A opinião de ...

Edição crítica de Os Lusíadas

Dedico o meu 10 de Junho a Luís de Camões, Os Lusíadas, edição crítica da princeps, por Rita Marnoto (Genève, 2022). O volume II reproduz o Poema a partir de 17 exemplares de 1572. Encerra com aparato crítico e bibliografia. Na língua do tempo, a leitura pede alguma demora e, para esclarecimento de dúvidas vocabulares, mitológicas, etc., convém ter ao lado uma boa edição escolar.
Para se chegar a este texto, urgia resolver um problema que se arrasta há séculos, e vem contado nas 500 páginas do volume I: qual a primeira edição, se houve uma contrafacção datada do mesmo ano, de que se conhecem, hoje, menos exemplares? Prevalecia, maioritária, a ideia de uma edição única, e não duas, com emendas em provas de granel, considerando-se princeps a do pelicano voltado para a nossa direita. Sabíamos, há décadas, de quatro erros constantes nos 39 exemplares aqui historiados (com mais cinco referidos em última hora), dispersos por esse mundo. Era ignorar os novos caminhos da bibliografia e fixação textuais, em que é fundamental conhecer a história do livro e da tipografia.
Assim, não basta assinalar esses quatro erros, se a mancha da página se altera aqui e em vários lugares. Três pares de letras (a, s; i, s; s, p) da contrafacção – ou edição «E», porque o verso 7 da primeira oitava começa por «Entre», e dá o pelicano para a direita – têm uma ligadura, que as obriga a entrar juntas na fôrma, algo inexistente na composição de «Ee» (o verso 7 do pelicano para a nossa esquerda começa por «E entre»). Logo, são duas matrizes. O estudo da imprensa no século XVI, a origem e descrição das fontes e tipos (também, como estes e as xilogravuras se «cansam»), um diferente componedor já no alvará, as marcas de água e o tipo de papel posterior a 1572 são argumentos fortes para discriminar dois modos de produção, e não uma só edição. Só resolvidos estes casos se pode avançar para uma proposta crítica, de que saiam outras em português actualizado.

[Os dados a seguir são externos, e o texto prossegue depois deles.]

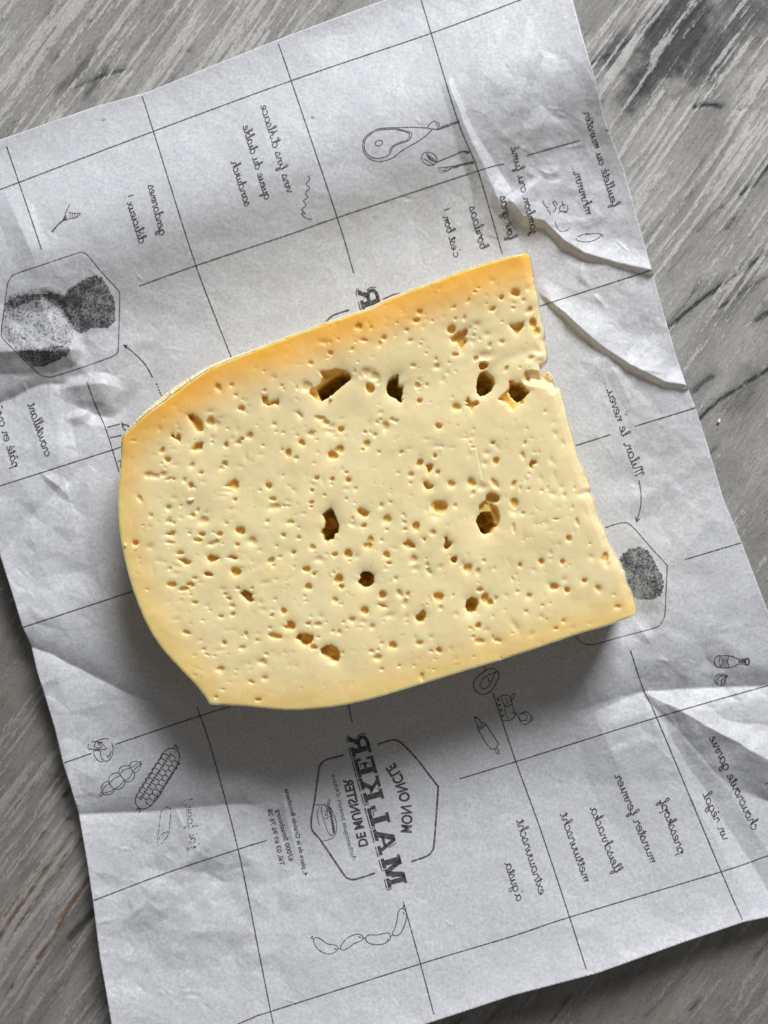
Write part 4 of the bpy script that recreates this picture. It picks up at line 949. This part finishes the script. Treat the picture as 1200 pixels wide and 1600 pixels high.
 (400, 840): "195 82 12 12 0;35 120 24 18 0 s;350 140 24 20 0 D;223 182 20 16 0;140 215 36 24 -25 D;160 263 18 14 0;357 275 10 10 0;560 150 20 16 0 s;655 155 28 20 0 s;738 160 28 22 0 D;590 205 44 30 0 s;865 152 40 38 0 D;878 222 14 14 0;940 180 38 26 -30 s;1065 278 26 14 0;472 298 34 30 0 D;543 342 18 18 0 D;568 328 8 8 0 D;728 332 16 14 0;770 305 22 10 0 s;775 388 42 40 0 D;692 373 16 14 0 s;800 460 26 24 0 D;490 462 36 28 0 D;460 475 20 16 0 s;285 402 12 6 0;185 395 20 16 0 s;85 425 42 18 -8 s;865 520 14 14 0 s;900 548 14 16 0 s;742 588 28 28 0 d;770 618 18 16 0 s;803 625 12 14 0;457 553 14 12 0;465 598 16 6 0 D;178 580 14 14 0;40 605 22 20 0 s;75 680 36 16 25 s;160 675 26 12 0 s;150 730 18 18 0 D;258 690 28 28 0 D;1020 685 34 40 -15 D;820 790 12 16 0 D;605 740 22 18 0 s;515 742 14 10 0;578 815 34 24 0 d;490 808 24 18 0 D;520 830 16 20 -30 s;657 793 10 10 0;720 880 16 16 0;778 888 20 24 0;850 850 10 10 0;900 772 28 28 0 d;1000 790 34 22 0 s;980 840 20 14 0 s;1087 838 24 28 20;128 848 20 16 0;25 905 24 14 0 s;175 922 68 28 10 D;10 965 18 18 0;537 1027 38 26 15 D;580 935 20 16 0;810 1083 16 24 0;1180 993 18 16 0;1080 1068 24 18 0;1143 1055 12 12 0;1145 1125 32 28 0 d;100 1095 22 14 20;200 1105 20 8 0 s;150 1075 16 8 0 s;270 1080 16 10 0 s;340 1075 16 8 0 s;50 1165 40 22 0 s;725 1150 56 42 20 s",
 (220, 920): "505 130 28 16 0 D;620 160 20 18 0 s;645 204 16 10 0;797 53 20 14 0;855 163 24 20 0;750 260 24 16 0 D;863 240 24 18 -25 D;580 297 20 10 0;332 288 22 12 0 s;425 412 34 20 15 D;455 425 16 10 0;590 570 20 16 0;620 618 30 8 20 D;740 578 40 16 -10 s;690 630 18 10 0;780 507 24 22 0 D;985 425 16 30 0 D;998 457 12 10 0;950 555 32 22 0 d;860 385 20 10 0 s;805 393 20 8 0 s;750 755 40 26 0 d;755 785 14 14 0;545 755 36 10 20 s;1035 873 32 14 20 D;1160 838 32 20 0 d;1140 690 44 30 0 m;1005 705 18 12 0 s;770 945 24 10 10;705 1018 20 14 0;1100 1042 26 16 0 D;830 873 16 6 0;560 485 14 10 0;375 108 14 14 0 s;895 762 16 8 0;1175 615 22 14 0;500 625 14 8 0;820 617 10 8 0",
 (580, 900): "317 255 22 40 10 d;170 370 46 26 -10 s;118 428 8 8 0 D;327 383 24 20 0 s;555 230 20 34 0 s;527 270 8 12 0 D;650 298 20 24 0;798 358 20 20 0 s;12 478 20 24 0;1065 210 36 46 0 D;1112 245 30 36 0 D;1165 215 20 26 0;1140 378 10 12 0;1003 468 28 28 0 D;930 490 14 14 0;965 510 18 22 0 s;1080 505 24 20 0 s;955 572 18 16 0;1015 612 48 24 5 d;1140 580 14 28 0 d;1185 605 38 20 10 d;203 650 36 34 0 D;452 632 32 28 0 d;410 582 16 18 0 s;100 632 18 16 0;635 697 28 26 0 D;745 682 16 24 0 s;560 705 18 14 0;560 575 16 16 0 s;62 765 36 30 0 d;10 708 14 16 0;65 695 12 12 0;100 875 18 16 0;262 845 16 14 0;398 843 12 10 0;475 945 20 44 -5 d;588 880 18 8 0",
 (800, 860): "130 575 18 20 0;285 517 14 14 0;275 620 20 18 0 s;482 665 22 18 0;410 733 20 14 0 D;185 785 30 20 -30 s;570 725 18 10 0 s;725 687 18 10 0 s;30 710 26 60 -35 s;990 530 30 20 -15 d;957 417 12 10 0"}
# irregular torn holes: outline, depth and wall width in pixels
POLY = [
 ((600, 400), 15, 4, "620 770 650 745 700 715 735 705 760 685 785 690 780 740 760 760 785 790 770 820 745 840 735 880 715 880 695 830 680 810 640 805"),
 ((760, 400), 14, 4, "205 640 260 640 355 615 345 670 290 738 245 690"),
 ((400, 480), 11, 3, "55 860 60 835 110 835 110 870 130 900 160 880 210 860 220 900 210 925 170 910 130 925 105 925 65 905"),
 ((400, 480), 22, 7, "500 785 520 755 560 745 600 720 625 660 595 605 690 595 745 578 840 595 890 640 890 680 840 720 760 780 700 840 620 880 560 870 505 820"),
 ((400, 480), 100, 5, "560 760 640 700 720 640 800 605 870 625 885 665 840 715 760 780 690 845 615 880 590 840"),
 ((400, 480), 5, 3, "370 985 400 975 425 1005 440 1030 425 1050 390 1010"),
 ((200, 560), 17, 5, "560 530 610 520 660 550 700 600 712 660 700 685 645 690 600 610 570 570"),
 ((200, 560), 11, 3, "400 735 420 700 440 740 470 705 495 735 490 790 455 765"),
 ((200, 560), 13, 5, "595 850 625 800 680 780 705 795 695 855 615 868"),
 ((600, 560), 92, 4, "20 265 40 210 80 165 125 150 140 165 135 240 180 255 180 330 160 370 175 380 160 415 135 400 110 375 60 355 25 315"),
 ((600, 560), 84, 5, "880 180 905 130 940 108 1000 150 1035 190 1040 240 1010 300 950 345 900 350 875 320 870 250"),
 ((600, 560), 11, 3, "755 405 790 360 820 410 880 390 895 425 850 450 820 500 805 460 760 435 790 420"),
 ((600, 560), 16, 3, "390 1000 430 990 460 1000 455 1040 430 1070 410 1085 405 1030"),
 ((760, 560), 16, 4, "110 380 160 330 210 280 215 210 250 200 265 225 330 225 390 290 410 320 350 385 350 415 300 440 260 480 225 470 190 420"),
 ((760, 560), 62, 4, "250 230 330 225 405 310 350 385 290 410 235 355 215 300"),
 ((760, 560), 13, 3, "400 1000 425 950 470 955 470 980 440 1000 435 1035 405 1020"),
 ((400, 660), 74, 4, "625 860 660 825 695 805 720 825 750 890 775 960 770 1035 735 1050 730 1090 690 1105 665 1120 635 1100 625 1060 612 1030 615 1000 640 980 645 930 630 880"),
 ((400, 660), 12, 5, "945 815 970 800 1030 815 1060 845 1045 885 1015 895 980 870 950 845"),
 ((200, 740), 10, 4, "900 115 995 50 1030 75 1035 125 1015 155 960 135"),
 ((200, 740), 8, 4, "345 570 400 540 440 530 440 560 420 595 395 585"),
 ((200, 740), 11, 4, "470 805 530 790 590 830 570 858 530 860 500 830"),
 ((200, 740), 14, 4, "735 775 770 762 820 765 858 797 810 825 770 845 740 810"),
 ((200, 740), 10, 4, "925 785 970 760 1020 780 1030 805 990 810"),
 ((220, 920), 22, 3, "935 40 965 10 1050 50 1040 80 1060 110 1020 130 985 105 950 75"),
 ((580, 740), 12, 4, "490 80 520 70 550 95 585 110 580 140 530 155 495 130"),
 ((580, 740), 12, 4, "300 660 340 620 385 645 415 670 410 700 350 705 320 690"),
 ((580, 740), 6, 2, "475 605 515 605 500 640"),
 ((580, 740), 20, 3, "690 600 710 588 725 625 755 655 725 710 695 717 678 690 692 650"),
 ((580, 740), 16, 5, "1010 300 1070 250 1140 270 1190 330 1210 400 1200 470 1180 500 1130 540 1010 380"),
 ((580, 740), 88, 4, "985 450 1000 395 1050 355 1135 355 1165 420 1180 490 1140 520 1130 550 1075 578 1030 550 1015 510"),
 ((400, 840), 60, 4, "975 350 1000 318 1060 320 1108 355 1105 430 1060 465 1010 470 970 440 950 410 980 385"),
 ((400, 840), 13, 4, "250 830 290 820 290 785 330 780 365 810 370 850 340 870 280 860"),
 ((400, 840), 24, 4, "372 945 395 905 460 895 535 920 535 960 510 1000 480 1015 440 1010 410 970"),
 ((400, 840), 27, 5, "605 1045 650 1015 700 1003 750 1030 785 1080 785 1130 770 1175 720 1160 660 1125 610 1085"),
 ((580, 900), 8, 3, "60 265 90 255 125 260 148 295 100 300 65 275"),
 ((580, 900), 20, 4, "415 375 445 355 490 315 510 350 510 385 490 425 450 440 420 410"),
 ((580, 900), 34, 4, "885 300 895 230 940 200 995 220 1005 260 985 330 940 350 905 340"),
]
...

Desde os 14 anos, passei meia vida em tipografias, a começar na Casa de Trabalho Dr. Oliveira Salazar – Patronato de Santo António, onde entregava os meus artigos escritos à mão e revia provas do Mensageiro de Bragança. Na edição de 18 de Outubro de 1974, saiu “A lavoura e suas muletas”, quando eu escrevera “maleitas”. O senhor José Manuel Carvalho, a quem dedicaria sonetilho, tresvariou na minha letra. Este é um bom exemplo do critério «lectio difficilior potior», que, no canto VIII, 32.3, substitui Cipião por Capitão, ou seja, vai-se do mais difícil para o mais fácil, como fez o compositor da contrafacção. Pior é quando vemos Mercúrio, filho, não da deusa Maia, mas «Filho de Maria» (II, 56.2), como se fosse possível…
Sem estas novas metodologias, e domínio dos caracteres móveis até à rama tintada com saudades de imprimir, ainda entrando pelos anos 80, em Bragança, não se fixa um texto fidedigno. Porque Rita Marnoto conhece, como ninguém no meio universitário português, esse universo de caixotins, punções, etc., é que esta sua edição é a base do futuro.